Overclocking
We've had a lot of success overclocking ABIT motherboards in the past, and despite having issues with the K8T800 and overclocking on other motherboards, I wasn't exactly sure what to expect with the KV8-MAX3. Also, we do not yet have any "extreme" cooling to use with the A64, so we had to resort to an AVC air cooler (which happens to have a copper core). With that in mind, I tried using the OCGuru first, and we managed a max OC of 222MHz until we locked up. On reboot, the OS did load, but it was a matter of minutes before the OS rebooted on its own. Using the OCGuru, we ran several trials, and the end result was a stable 209MHz, which isn't anything to write home about.

We set the FSB back to 200MHz, and rebooted to use the trusty SoftMenu. The system successfully POSTed at 229MHz, but it kept hanging at the loading Windows screen. We lowered the FSB to 226, and it took about 45 seconds to get into the OS. I was certain there were no driver conflicts, as this was a bare disk image, and we didn't have these problems with the OCGuru. At 224MHz, everything loaded up fine, but as soon as I launched my first application, our mouse cursor just displayed an hour glass, forcing us to manually reboot. I adjusted the the LDT Bus to 400MHz, set our Kingston HyperX to 3-4-4-8 and DDR333, and maxed out our voltages, but the system stability did not change much. In the end, we settled on a 214MHz OC before all was well, using the settings mentioned previously.
In order to run at a DDR400, and LDT at 800, the board's maximum OC was 209Mhz (as it was using OCGuru). This mirrors the results we've had with past K8T800's, and it looks like even ABIT's engineers couldn't squeeze more out of the VIA chipset.

209FSB
Test Setup
ABIT KV8-MAX3: Athlon 64 3200+ (10x200: 2GHz), 2 x 512MB Kingston HyperX PC4000 (2.5-3-3-6), AIW Radeon 9600 Pro, 120GB Western Digital SE 8MB Cache, Windows XP SP1, VIA Hyperion 4in1 drivers 4.51, ATI Catalyst 4.2.
MSI K8T Neo-FIS2R: Athlon 64 3200+ (10x200: 2GHz), 2 x 512MB Kingston HyperX PC4000 (2.5-3-3-6), AIW Radeon 9600 Pro, 120GB Western Digital SE 8MB Cache, Windows XP SP1, VIA Hyperion 4in1 drivers 4.51, ATI Catalyst 4.2.
ASUS K8V Deluxe: Athlon 64 3200+ (10x200: 2GHz), 2 x 512MB Kingston HyperX PC4000 (2.5-3-3-6), AIW Radeon 9600 Pro, 120GB Western Digital SE 8MB Cache, Windows XP SP1, VIA Hyperion 4in1 drivers 4.51, ATI Catalyst 4.2.
Test software will be:
SiSoft Sandra 2004; Business and Content Creation Winstone 2004; PiFast 4.3; CDex Wav to MP3; TMPGEnc (AVI to MPEG-2 encoding); Quake 3: Arena; Return to Castle Wolfenstein; Call of Duty; Audio Bench; DU Meter; HD Tach
All our benchmarks were run on a 32-bit version of Windows XP. The official release of 64-bit Windows isn't due for a few months, and according to AMD, we may get a significant performance boost in a true 64-bit environment.
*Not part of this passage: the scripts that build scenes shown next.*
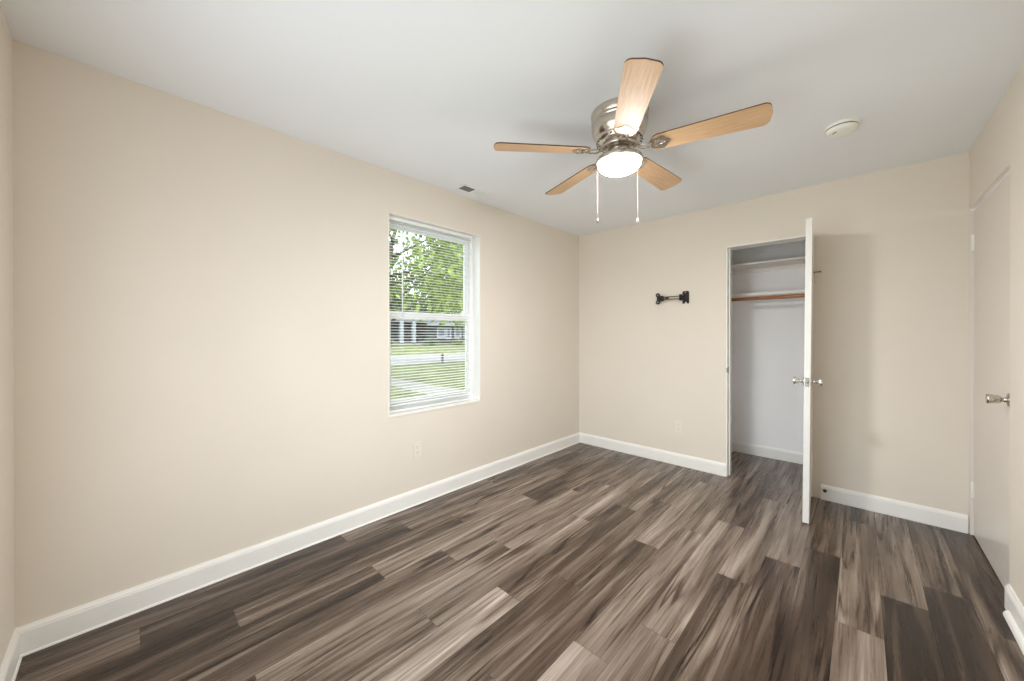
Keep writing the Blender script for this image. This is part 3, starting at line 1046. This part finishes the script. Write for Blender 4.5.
def tree(x, y, h, crown_r, crown_z, crown_h, n, size, leafm, label, seed, trunk_r=.25, lean=(0, 0), blobs=7):
    r = random.Random(seed)
    z0 = terrain_z(x)
    t = tag(empty('tree', (x, y, z0)), label, 'tree')
    b = MB()
    top = Vector((lean[0] * h, lean[1] * h, h * .80))
    mids = [Vector((0, 0, -.2)), Vector((lean[0] * h * .3, lean[1] * h * .3, h * .28)), Vector((lean[0] * h * .6, lean[1] * h * .6, h * .55)), top]
    b.tube(mids, [trunk_r * 1.25, trunk_r, trunk_r * .65, trunk_r * .2], 10)
    ends = []
    for i in range(blobs * 2):
        f = r.uniform(.28, .85)
        base = mids[0].lerp(top, f)
        a = r.uniform(0, 2 * PI)
        L = crown_r * r.uniform(.5, .95)
        end = base + Vector((L * math.cos(a), L * math.sin(a), L * r.uniform(.1, .8)))
        b.tube([base, base.lerp(end, .5) + Vector((0, 0, -.05 * L)), end], [trunk_r * .35, trunk_r * .2, trunk_r * .05], 6)
        ends.append(end)
    b.build('trunk', M['bark'], t)
    b = MB()
    per = n // (len(ends) + 4)
    for e_ in ends:
        foliage(b, e_, crown_r * .42, crown_h * .26, per, size, r, .1, 1.2)
    for i in range(4):
        a = r.uniform(0, 6.3)
        foliage(b, (lean[0] * h * .7 + crown_r * .4 * math.cos(a), lean[1] * h * .7 + crown_r * .4 * math.sin(a), crown_z + r.uniform(-.3, .3) * crown_h), crown_r * .5, crown_h * .35, per, size, r, .1, 1.2)
    b.build('foliage', M[leafm], t)
    return t
tree(-12.5, 5.7, 8.0, 3.4, 5.2, 4.6, 6200, .12, 'leaf_bright', 'near bright-leaved tree on the lawn with a dark leaning trunk, left of the view outside', 21, .17, (-.03, .20), 8)
tree(-16.5, 15.6, 9.0, 3.6, 4.8, 5.0, 6500, .14, 'leaf_bright', 'tall bright green tree by the street, right of the view outside', 22, .2, (.02, -.05), 8)
tree(-54, 27, 11, 5.5, 6.2, 7.5, 5200, .32, 'leaf_mid', 'broad green tree rising behind the left end of the far house', 23, .35)
tree(-55, 40, 12, 6.0, 6.5, 8.0, 5200, .34, 'leaf_mid', 'broad green tree rising behind the middle of the far house', 24, .35)
tree(-53, 53, 10, 5.5, 5.8, 7.0, 5200, .32, 'leaf_bright', 'yellow-green tree rising behind the right end of the far house', 25, .35)
tree(-54, 14, 11, 6.0, 6.2, 7.5, 4200, .34, 'leaf_dark', 'dark green tree beyond the far left corner of the far house', 26, .35)
tree(-66, 64, 12, 6.5, 6.5, 8.0, 4200, .36, 'leaf_dark', 'dark green tree furthest away beyond the right end of the far house', 27, .35)
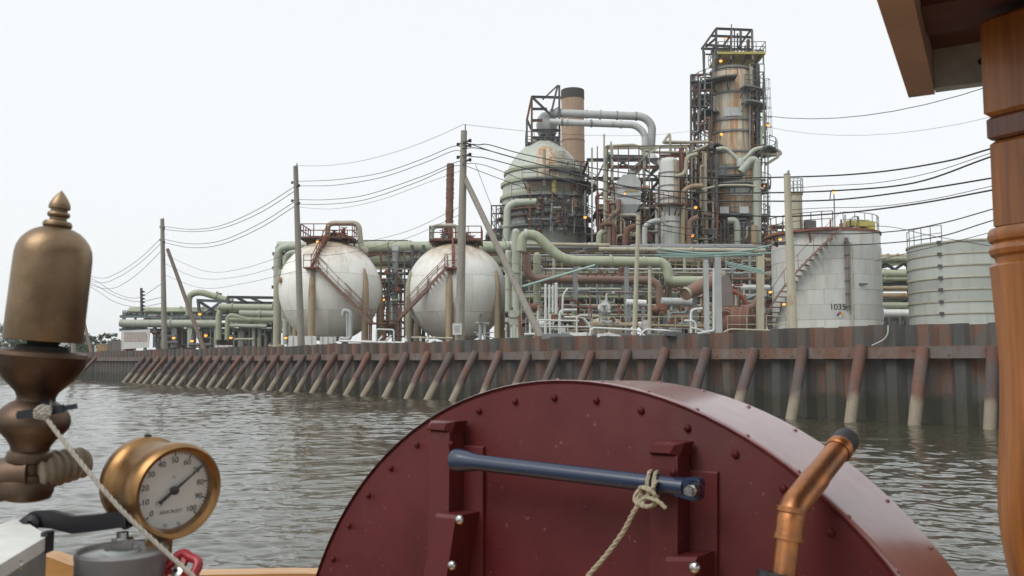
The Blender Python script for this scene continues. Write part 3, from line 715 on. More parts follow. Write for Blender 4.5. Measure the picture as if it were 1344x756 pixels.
# ------------------------------------------------------------------ spherical tanks
def flight(mb, a, b, w=0.9, side=Vector((0, -1, 0)), rail=1.0, tread=0.28):
    a, b = Vector(a), Vector(b); s = side.normalized() * w
    for o in (Vector((0, 0, 0)), s):
        mb.bar(a + o, b + o, .08, .26)
        for hh in (rail, rail * .5): mb.bar(a + o + Vector((0, 0, hh)), b + o + Vector((0, 0, hh)), .05)
        k = max(2, int((b - a).length / 1.1))
        for i in range(k + 1): q = a.lerp(b, i / k) + o; mb.bar(q, q + Vector((0, 0, rail)), .05)
    k = max(2, int(abs(b.z - a.z) / tread))
    for i in range(k): q = a.lerp(b, (i + .5) / k); mb.bar(q, q + s, .26, .04)
    return mb
def sphere_tank(label, cx, cy, Y, rad, leg0, land, foot, sgn):
    c = P(cx, cy, Y); base = Vector((c.x, c.y, GZ))
    o = thing('spherical_tank', label, 'tank', base, 'spherical storage tanks')
    # cored shell: plates in five bands over a slightly smaller inner ball
    inner = MB().ball(c, rad - .008, 48, 32).build('inner_shell', 'grey_tank', o)
    lats = [-90, -62, -25, 16, 54, 90]
    for i in range(5):
        nm = 6 if i in (0, 4) else 12
        for j in range(nm):
            m = MB(); a0, a1 = 360 / nm * j + i * 11 + .1, 360 / nm * (j + 1) + i * 11 - .1
            l0, l1 = lats[i] + (.14 if lats[i] > -90 else 0), lats[i + 1] - (.16 if lats[i + 1] < 90 else 0)
            na, nl = 72 // nm, 8; b0 = len(m.v)
            for u in range(nl + 1):
                for v in range(na + 1):
                    la, lo = R(l0 + (l1 - l0) * u / nl), R(a0 + (a1 - a0) * v / na)
                    m.v.append(c + Vector((math.cos(la) * math.sin(lo), -math.cos(la) * math.cos(lo), math.sin(la))) * rad)
            for u in range(nl):
                for v in range(na):
                    k = b0 + u * (na + 1) + v; m.f.append((k, k + 1, k + na + 2, k + na + 1))
            m.build('shell_plate', 'white_sphere', o)
    for k in range(6):
        a = R(leg0 + 60 * k); d = Vector((math.sin(a), -math.cos(a), 0)); p = c + d * (rad + .02)
        t = MB().tube([Vector((p.x, p.y, GZ - .3)), Vector((p.x, p.y, c.z - .4)), Vector((p.x, p.y, c.z + .6)), c + d * (rad - .15) + Vector((0, 0, 1.7))], [.29, .29, .24, .08], 14)
        leg = t.build('leg', 'tan' if k != 5 else 'beige', o)
        MB().box((p.x, p.y, GZ + .35), 1.1, 1.1, .7).build('footing', 'beige', leg)
    # crown platform
    zt = c.z + rad + .05
    pf = MB().box((c.x, c.y, zt), 4.4, 3.6, .14); 
    for i in range(5): pf.bar((c.x - 2.2 + i * 1.1, c.y - 1.8, zt - .12), (c.x - 2.2 + i * 1.1, c.y + 1.8, zt - .12), .12)
    for sx in (-1.9, 1.9):
        for sy in (-1.4, 1.4): pf.bar((c.x + sx, c.y + sy, zt), (c.x + sx * .85, c.y + sy * .85, zt - .9), .12)
    pf = pf.build('crown_platform', 'rust', o)
    rl = MB(); cs = [Vector((c.x + x, c.y + y, zt)) for x, y in ((-2.2, -1.8), (2.2, -1.8), (2.2, 1.8), (-2.2, 1.8), (-2.2, -1.8))]
    railing(rl, cs, 1.15, 1.0, .035); rl.build('railing', 'rust_red', pf)
    for i in range(5):                                    # valves and junction boxes on the crown
        x = c.x + random.uniform(-1.7, 1.7); y = c.y + random.uniform(-1.2, 1.2); h = random.uniform(.5, 1.3)
        m = MB().tube([(x, y, zt), (x, y, zt + h)], .13, 10); m.lathe([(.26, 0), (.26, .08), (.15, .09), (.15, .2), (.26, .21), (.26, .29)], (x, y, zt + h * .35), n=12)
        m.lathe([(.3, 0), (.3, .05)], (x, y, zt + h), n=12); m.box((x + .25, y, zt + .25), .3, .3, .45)
        m.build('relief_valve', random.choice(['rust_red', 'rust', 'grey_steel']), o)
    # stairs: lower flight, landing, steep upper flight
    yl = c.y - rad * .9
    L, F = P(*land, yl), P(*foot, yl + .2)
    st = flight(MB(), F, L).build('stair', 'brown_pipe' , o)
    m = MB().box(L + Vector((-.4 * sgn, -.45, -.05)), 1.3, 1.1, .1); railing(m, [L + Vector((-1.0 * sgn, -1, 0)), L + Vector((.2 * sgn, -1, 0))], 1.05, .6)
    m.bar(L + Vector((-.4 * sgn, -.2, 0)), Vector((L.x - .4 * sgn, L.y - .2, GZ)), .16)
    m.build('landing', 'rust_red', o)
    flight(MB(), L + Vector((-.5 * sgn, .2, 0)), Vector((c.x + .2 * sgn, c.y - 1.9, zt)), .7, rail=.9).build('upper_stair', 'rust_red', o)
    m = MB(); m.box(F + Vector((.5 * sgn, -.45, -.06)), 1.6, 1.3, .12)
    for dx in (-.1, 1.1):
        for dy in (-.9, 0): m.bar(F + Vector((dx * sgn, dy, -.06)), Vector((F.x + dx * sgn, F.y + dy, GZ)), .12)
    railing(m, [F + Vector((.0, -1.05, 0)), F + Vector((1.25 * sgn, -1.05, 0)), F + Vector((1.25 * sgn, .1, 0))], 1.05, .6)
    m.build('stair_base', 'rust', o)
    return o, c, zt
sA, cA, zA = sphere_tank('left spherical white tank with rusty stair falling to the right', 433, 382, 76, 4.42, -7, (418, 352), (489, 424), 1)
sB, cB, zB = sphere_tank('right spherical white tank with rusty stair falling to the left', 599, 384, 76, 4.36, -4, (588, 352), (523, 420), -1)
# manway port on the left sphere, drips of fittings
d = Vector((-.80, -.55, .16)).normalized(); MB().lathe([(.22, -.1), (.22, .2), (.30, .2), (.30, .28), (.01, .28)], cA + d * 4.40, d, 14).build('manway', 'tan', sA)
def loop_pipe(parent, pts, rpx, Y, mat='green'):
    return pipe('vent_pipe', mat, parent, pts, rpx, Y, M(rpx, Y) * 2.4, 12)
loop_pipe(sA, [(430, 320), (430, 293), (471, 293), (474, 326), (483, 330)], 3.6, 75.2, 'beige')
loop_pipe(sB, [(566, 322), (567, 297), (600, 296), (600, 318)], 3.2, 75.2, 'green_pale')
st = thing('vent_stack', 'tall rust-red wrapped vent stack rising above the right sphere', 'stack', P(589, 318, 78))
pts = [P(589, 318, 78) + Vector((0, 0, -1.2))]
prof = []
z0, z1 = P(589, 318, 78).z - 1.2, P(591, 215, 78).z
for k in range(41): prof.append((.33 + .035 * ((k % 2)) + random.uniform(-.02, .02), (z1 - z0) * k / 40))
ax = (P(591, 215, 78) - P(589, 318, 78)).normalized()
MB().lathe(prof + [(.01, z1 - z0)], pts[0], ax, 12).build('wrapped_pipe', 'rust', st)
MB().lathe([(.5, 0), (.5, .12), (.36, .14), (.36, .4)], pts[0] + ax * .2, ax, 12).build('flange', 'rust_red', st)

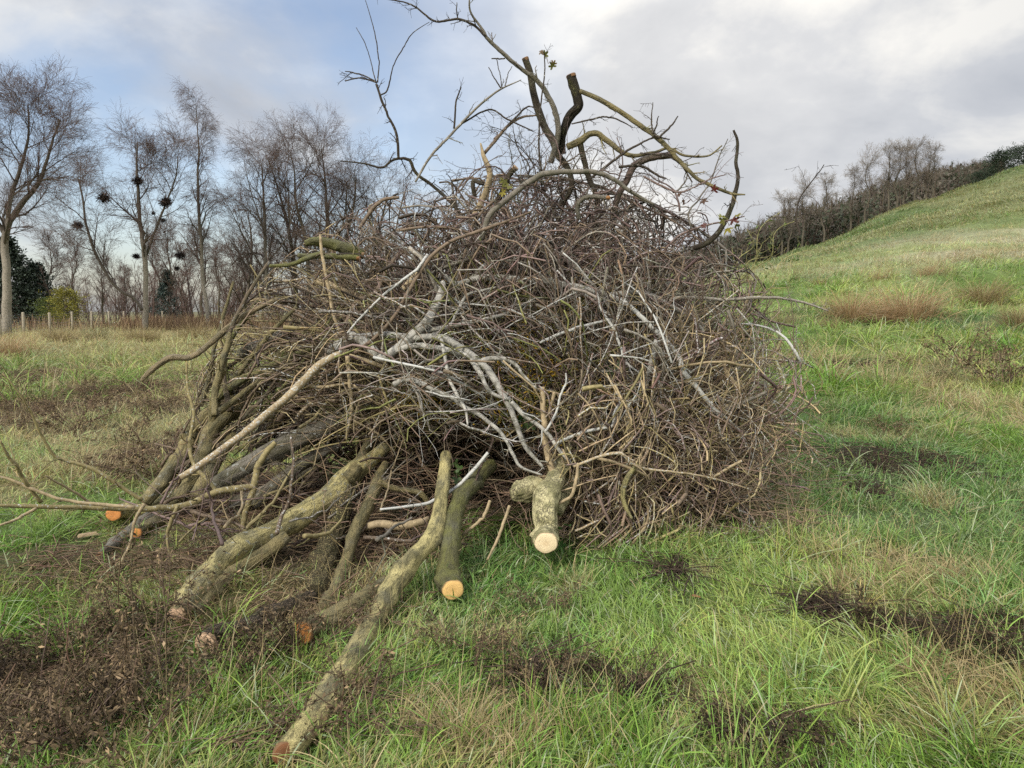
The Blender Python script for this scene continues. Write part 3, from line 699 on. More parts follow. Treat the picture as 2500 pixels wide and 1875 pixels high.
LOGS = r"""
log|long smooth olive-green trunk reaching from the bottom edge of the grass up into the pile|trunk|smooth|pale|H|2.55,2.8,3.15,3.55,4.0,4.4,4.9|205,1590,70 330,1420,69 480,1195,66 610,970,58 710,785,52 820,635,48 925,510,42 965,300,35 985,120,29|cut=rust tilt=0.6,-0.3,0 lich=0.4
log|big pale-olive trunk with scarred knots running down from the hollow to the left|trunk|smooth|pale|A|3.95,4.2,4.6,4.95,5.3|610,1610,62 700,1500,86 830,1340,88 1010,1170,84 1290,1040,82 1530,885,76 1740,700,68 1880,595,52 1975,510,42|cut=pink lich=0.8
+|smooth|olive|A|4.95,5.4|1730,720,50 1810,610,42 1870,480,36
log|dull olive log lying close under the scarred trunk|trunk|smooth|olive|A|4.0,4.5|740,1590,40 900,1400,52 1060,1280,56 1220,1180,52 1330,1090,45|lich=0.4
log|thick deeply furrowed trunk standing behind the slim smooth pole|trunk|ridged|ridge|A|5.0,4.75,4.6|1730,780,64 1680,940,74 1620,1120,80 1565,1300,80 1515,1460,66|lich=0.3
pole|slim smooth olive pole leaning beside the furrowed trunk|pole|smooth|olive|A|5.2,4.6,3.75|1980,620,30 1940,700,36 1870,880,44 1780,1050,42 1720,1250,45 1650,1430,48 1570,1580,54|lich=0.5
log|rough log with an orange sawn end lying on the ground under the slim pole|log|smooth|olive|H|3.5,4.15|262,1002,66 330,968,66 430,930,60 560,850,52 690,760,48|cut=orange nose=0.1 tilt=-0.3,-0.4,0.1 lich=0.3
log|brown furrowed log with a pinkish sawn end flat in the grass left of centre|log|ridged|brown|K|3.75,4.5|850,1140,44 900,1105,46 1020,1080,42 1160,1010,38 1300,950,34|cut=pink nose=0.02 tilt=0,-0.4,0 lich=0.1
log|moss-covered log ending in a golden sawn face above a withered weed|log|smooth|moss|H|3.98,4.2,4.6,5.1|1018,785,52 990,715,60 1000,600,50 1015,450,46 1060,330,44 1130,250,38 1205,170,34|cut=buff nose=0.14 tilt=0.1,-0.2,0 lich=0.5
trunk|knobbly cream-barked trunk with a round pale sawn face at the pile's front|trunk|knobbly|cream|D|4.45,4.6,5.05,5.6|622,1400,80 622,1340,84 618,1200,88 632,1090,86 690,970,70 750,830,52 800,680,42 830,560,34|cut=cream nose=0.16 lich=0.0
+|knobbly|cream|D|4.75,4.8|392,1085,36 415,1080,62 460,1065,76 530,1045,74 600,1060,66
+|knobbly|cream|D|4.72,5.3|690,1190,44 740,1080,52 770,980,48 780,860,40 790,760,34
log|log with a round orange sawn end, outermost at the pile's left foot|log|smooth|pale|A|5.3,5.6|205,945,50 270,930,50 400,925,50 540,885,46 700,800,40|cut=orange nose=0.12 tilt=0,-0.3,0 lich=0.2
log|small log with a flat orange sawn end below the longer left log|log|smooth|olive|A|5.2,5.7|355,1068,34 430,1025,42 560,960,42 720,890,38|cut=orange nose=0.12 tilt=0,-0.3,0 lich=0.3
log|split log with torn rust-coloured wood at the left foot of the pile|log|smooth|grey|A|4.9,5.4|115,1215,24 200,1150,36 290,1080,40 420,980,42 560,900,38|cut=rust lich=0.4
log|grey-barked leaning trunk at the very left edge of the pile|trunk|smooth|olive|A|5.35,5.8,6.2|410,870,40 540,710,50 660,560,54 705,420,52 790,320,44 940,200,38 1160,70,32|lich=0.7
log|mossy olive trunk that forks upward, second from the left edge|trunk|smooth|olive|A|5.3,5.55,5.8,6.2|630,850,46 730,700,50 800,560,54 830,420,54 920,320,56 1060,190,58 1180,80,54 1270,-30,48 1400,-180,40|lich=0.6
+|smooth|olive|A|5.6,5.5|850,350,28 850,240,24 880,110,22 930,0,18|tw=8
log|short olive log leaning just right of the forked trunk|log|smooth|olive|A|5.25,5.7|740,840,46 820,700,44 900,560,40 990,430,36|lich=0.6
log|long grey log spotted with pale lichen sloping across the pile's left|log|smooth|grey|A|5.15,5.4,5.7|860,760,52 1050,645,62 1250,535,66 1450,440,66 1610,365,66 1760,275,60 1960,200,52|lich=0.75
+|smooth|moss|A|5.6,5.75|1560,390,38 1650,300,36 1760,230,30
log|slender grey log lying parallel under the lichen-spotted one|log|smooth|grey|A|5.2,5.6|1110,890,40 1270,740,42 1420,630,40 1590,530,36 1710,470,30|lich=0.8
log|dark grey log half buried under the lichen-spotted logs|log|smooth|grey|A|5.5,5.8|960,880,36 1180,800,40 1400,700,42 1600,600,40|lich=0.5
log|upright dark post-like trunk behind the pale pole|trunk|smooth|olive|B|5.7,5.7|1380,860,36 1372,960,38 1366,1080,40 1350,1200,40|lich=0.6
log|dark leaning trunk seen through the gap left of the upright trunk|trunk|smooth|dark|B|5.9,6.0|1000,1390,40 1040,1260,44 1120,1180,40 1250,1080,36|lich=0.4
log|weathered grey hollow log poking out on the left side of the pile|log|smooth|grey|B|5.9,6.3|765,835,36 880,780,42 1000,730,42 1140,680,36|lich=0.3
log|thick moss-green log on top of the left shoulder of the pile|log|smooth|moss|B|5.9,6.0|1185,118,24 1250,105,34 1350,120,40 1450,150,40 1568,190,36|lich=0.2 cut2=pink
log|thin green log with a torn orange end under the thick mossy log|log|smooth|moss|B|5.85,5.85|1140,195,16 1250,205,22 1400,208,24 1540,212,22|lich=0.2 cut2=orange
branch|curved green branch lying below the two mossy logs|branch|smooth|moss|B|5.8,5.75|955,265,12 1090,258,18 1220,215,20 1310,180,16|lich=0.2
branch|smooth tan branch swinging out low to the left over the grass|branch|smooth|tan|B|5.6,5.8,6.0|118,1012,14 180,950,22 300,865,25 440,860,24 540,790,23 640,690,24 760,600,22 880,540,20 1010,480,16|tw=5 lich=0.2
pole|long straight pale pole slanting down the left front of the pile|pole|twig|tan|A|4.75,5.0,5.1|640,710,22 800,610,24 980,480,25 1150,345,27 1380,150,29 1540,-10,29 1640,-75,24 1740,-110,20|lich=0.6
+|twig|tan|B|5.05,5.1|1460,850,18 1475,1000,16 1488,1130,16 1488,1230,16 1450,1392,9
+|twig|tan|B|5.1,5.2|1470,850,22 1640,900,17 1840,970,15 2045,1020,9|tw=4
+|twig|tan|B|5.05,5.2|1500,1040,10 1650,1160,9 1770,1230,8 1905,1295,5|tw=4
+|twig|tan|B|5.1,5.2|1175,1040,14 1300,1052,12 1450,1030,10 1620,990,6
+|twig|tan|B|5.05,5.1|1500,1270,9 1620,1330,8 1700,1380,7 1765,1470,4|tw=5
+|twig|red|B|5.1,5.2|1500,1035,8 1640,1060,7 1800,1090,6 2000,1150,4|tw=4
branch|long yellow-brown branch running level out of the picture on the left|branch|twig|olive|A|4.95,4.6,4.2|1130,765,24 1000,780,25 870,800,23 720,872,24 560,905,23 420,905,22 220,905,20 0,905,18 -260,900,16 -560,890,12|tw=3 lich=0.5
+|twig|olive|K|4.45,4.2,4.0|590,545,9 500,490,8 400,430,8 300,395,7 230,370,7 180,290,6 140,200,5 80,100,4 10,20,3|tw=4 long
+|twig|tan|K|4.45,4.2|380,562,6 280,500,5 190,445,3
+|twig|tan|K|4.3,4.1|560,575,8 400,560,8 250,535,7 130,490,7 60,460,6 -40,440,5|tw=3
+|twig|olive|K|4.2,4.0|170,555,9 110,480,8 80,420,8 40,370,7 0,300,5|tw=5 long
+|twig|tan|K|4.2,4.0|150,580,7 60,630,6 -30,665,5
+|twig|tan|K|4.5,4.4|600,562,8 555,640,7 545,700,6 520,770,6 490,830,4
+|twig|olive|K|4.6,4.5|740,565,8 705,650,8 700,720,6 720,790,5 750,820,3
+|twig|olive|A|4.95,5.05|1120,760,24 1140,660,23 1165,600,22 1200,540,20 1260,480,16
+|twig|olive|A|4.95,4.85|1125,770,22 1080,870,20 1045,960,20 1040,1030,18 1048,1095,12
+|twig|olive|A|4.9,5.1|870,790,14 800,700,14 745,640,13 718,540,13 715,460,12 735,290,11 690,130,10 680,-40,8|tw=5
branch|dark crooked stick standing up through the left of the pile|stick|smooth|olive|B|5.3,5.6|598,1240,26 598,1100,25 625,980,25 650,900,24 690,770,22 695,700,16|tw=5
branch|thin straight stick hanging in front of the mossy logs|stick|twig|tan|B|5.55,5.5|1285,60,10 1290,130,12 1310,260,13 1345,440,14 1370,580,14 1410,690,12|
branch|bent brown bough with elbows climbing the left shoulder of the pile|bough|twig|brown|B|5.3,5.6,5.9|1260,930,14 1400,730,20 1460,620,20 1515,505,22 1640,440,20 1700,320,19 1790,195,18 1855,158,12|tw=6 lich=0.4
vine|long smooth brown whip arching from the left elbow over the top of the dome|whip|twig|brown|B|5.15,5.2,5.3,5.5|1500,835,13 1650,720,14 1780,560,15 1850,420,15 1960,240,15 2090,125,14 2300,40,13 2500,-30,10 2660,-90,6|lich=0.1
branch|rough broken bough with peeled tan wood behind the brown whip|bough|twig|tan|B|5.65,5.8|1820,420,24 1920,320,30 2010,230,32 2110,130,28|lich=0.2 cut2=cream
"""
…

In anycase, the Athlon 64 (A64) runs 32-bit code natively with no emulation.
SiSoft Sandra 2004
Although a synthetic benchmark, it's a popular one, freely available if you wish to make comparison benchmarks. We will be testing the CPU, MMX, and memory speeds, using the 32-bit 2004 version.
CPU Arithmetic Benchmark

CPU Multimedia Benchmark

Memory Benchmark

In al three SiSoft Sandra tests, we see that the ABIT board appears to be the fastest between the three, and by a significant margin in each of the tests. Will this trend continue as we move along in the review?
ZD Business Winstone 2004
The ZD Winstone suite is a script that runs a series of actions and calculates a final score that measures a PC's overall performance.

ZD Content Creation 2004
Earlier versions of this benchmark had some issues running on the KV8-MAX3, but we didn't have any problems with the 2004 version.

We get a bit of a flip-flop here as the KV8 takes the Business Winstone tests, but falls a little short in Content Creation. Still a good showing on ABIT's part.
PiFast
A good indicator of CPU/Motherboard performance is version 4.2, by Xavier Gourdon. We used a computation of 10000000 digits of Pi, Chudnovsky method, 1024 K FFT, and no disk memory. Note that lower scores are better, and times are in seconds.

Lower Times are Better
In the first of our series of real-world tests, the KV8-MAX3 completely dominates the PiFast tests. ABIT's board is close to four seconds faster than the other two here.